Records to use ▸
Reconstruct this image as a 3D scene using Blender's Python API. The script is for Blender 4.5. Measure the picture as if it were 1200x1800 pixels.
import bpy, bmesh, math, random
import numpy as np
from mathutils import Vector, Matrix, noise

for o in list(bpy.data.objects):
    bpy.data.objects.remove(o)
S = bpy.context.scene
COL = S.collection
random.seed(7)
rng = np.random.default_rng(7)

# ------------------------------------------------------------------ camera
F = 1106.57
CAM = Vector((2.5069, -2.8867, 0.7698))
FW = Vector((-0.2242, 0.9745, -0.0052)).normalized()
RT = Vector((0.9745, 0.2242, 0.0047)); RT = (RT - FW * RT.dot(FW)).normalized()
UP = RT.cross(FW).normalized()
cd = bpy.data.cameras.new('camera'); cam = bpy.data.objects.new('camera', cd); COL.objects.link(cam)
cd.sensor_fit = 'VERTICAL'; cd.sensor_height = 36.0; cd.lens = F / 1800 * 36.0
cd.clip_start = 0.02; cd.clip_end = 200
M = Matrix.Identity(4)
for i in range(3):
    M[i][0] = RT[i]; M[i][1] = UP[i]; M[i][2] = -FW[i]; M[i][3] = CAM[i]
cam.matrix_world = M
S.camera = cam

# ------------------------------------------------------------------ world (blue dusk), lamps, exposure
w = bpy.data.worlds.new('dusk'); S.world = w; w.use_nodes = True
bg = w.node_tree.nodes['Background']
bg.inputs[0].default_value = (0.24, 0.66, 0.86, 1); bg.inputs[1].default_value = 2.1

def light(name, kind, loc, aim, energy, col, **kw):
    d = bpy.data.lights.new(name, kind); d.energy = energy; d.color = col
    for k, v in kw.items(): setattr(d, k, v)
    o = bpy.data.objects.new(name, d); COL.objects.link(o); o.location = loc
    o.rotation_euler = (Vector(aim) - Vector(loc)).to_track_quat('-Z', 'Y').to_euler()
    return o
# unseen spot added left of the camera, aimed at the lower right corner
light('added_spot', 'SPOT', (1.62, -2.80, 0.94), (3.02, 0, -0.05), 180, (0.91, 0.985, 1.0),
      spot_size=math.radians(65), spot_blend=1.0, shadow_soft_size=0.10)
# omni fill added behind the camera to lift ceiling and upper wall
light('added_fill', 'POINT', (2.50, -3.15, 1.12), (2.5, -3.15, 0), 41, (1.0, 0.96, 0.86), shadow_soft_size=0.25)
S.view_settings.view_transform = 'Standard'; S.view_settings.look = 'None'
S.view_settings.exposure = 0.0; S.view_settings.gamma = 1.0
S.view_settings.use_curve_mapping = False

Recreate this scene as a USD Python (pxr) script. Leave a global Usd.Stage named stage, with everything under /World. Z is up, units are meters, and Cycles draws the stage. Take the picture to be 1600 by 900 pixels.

Stated goal ▸
Beginning at the first line of the records, give again each line exactly as written, ending with the line that contains "bg.inputs[0].default_value = (0.24, 0.66, 0.86, 1);".

Response below ▸
Reconstruct this image as a 3D scene using Blender's Python API. The script is for Blender 4.5. Measure the picture as if it were 1200x1800 pixels.
import bpy, bmesh, math, random
import numpy as np
from mathutils import Vector, Matrix, noise

for o in list(bpy.data.objects):
    bpy.data.objects.remove(o)
S = bpy.context.scene
COL = S.collection
random.seed(7)
rng = np.random.default_rng(7)

# ------------------------------------------------------------------ camera
F = 1106.57
CAM = Vector((2.5069, -2.8867, 0.7698))
FW = Vector((-0.2242, 0.9745, -0.0052)).normalized()
RT = Vector((0.9745, 0.2242, 0.0047)); RT = (RT - FW * RT.dot(FW)).normalized()
UP = RT.cross(FW).normalized()
cd = bpy.data.cameras.new('camera'); cam = bpy.data.objects.new('camera', cd); COL.objects.link(cam)
cd.sensor_fit = 'VERTICAL'; cd.sensor_height = 36.0; cd.lens = F / 1800 * 36.0
cd.clip_start = 0.02; cd.clip_end = 200
M = Matrix.Identity(4)
for i in range(3):
    M[i][0] = RT[i]; M[i][1] = UP[i]; M[i][2] = -FW[i]; M[i][3] = CAM[i]
cam.matrix_world = M
S.camera = cam

# ------------------------------------------------------------------ world (blue dusk), lamps, exposure
w = bpy.data.worlds.new('dusk'); S.world = w; w.use_nodes = True
bg = w.node_tree.nodes['Background']
bg.inputs[0].default_value = (0.24, 0.66, 0.86, 1); bg.inputs[1].default_value = 2.1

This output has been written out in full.